In 2013, early on during his rule, Chinese President Xi Jinping said that a political solution to Taiwan ‘must reach a final resolution’ and that ‘these issues cannot be passed on from generation to generation’. While Taiwan has also been a combustible issue, Xi is unquestionably cut from a different cloth than other rulers, as not since Mao has a leader had such power in the CPC.

Although the year 2000 or 2010 was certainly not without geopolitical challenges, arguably not since World War II has the international community been so unpredictable as it is, heading into 2020. There is no suggestion that Xi Jinping or the Chinese government alone are to blame for this. 

The only reunification scenario that would be acceptable to the Taiwanese people and stakeholders further afield is one that occurs peacefully and with Taiwanese consent. Instead, the CPC believes attempts at suffocation, isolation and condemnation of the Taiwanese government, and the citizens who democratically elected it, are the ideal way to go about inspiring a desire for reunification. 

As we approach a new decade, China will play a greater role than ever before in maintaining global stability or destabilizing it, commensurate with its ambitions. All of us have an interest in seeing stability maintained, especially for vulnerable nations which rely on international norms being observed in order to see their domestic security maintained.

Giving Voice to The Issue

Nations that retain formal diplomatic relations with Taiwan have an important role to play in this process, and in this era. While the China-Taiwan issue is complex, there is no complexity surrounding the fact that the CPC has increasingly flexed China’s muscles as a major power in Asia, with little regard for international norms, or the smaller nations that rely on them. 

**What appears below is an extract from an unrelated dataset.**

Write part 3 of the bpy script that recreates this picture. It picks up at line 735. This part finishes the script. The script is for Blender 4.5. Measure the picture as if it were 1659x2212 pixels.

LATAM nations which seek to turn from Taipei to Beijing may consider that the long-term economic benefits of doing so justify such a move but, as the CPC grows increasingly assertive in seeking to silence all who don’t align with its agenda, little nations must ask, as they head into 2020 and a decade of rising mega powers globally, whether a new deal is actually better if it comes at the cost of one’s voice.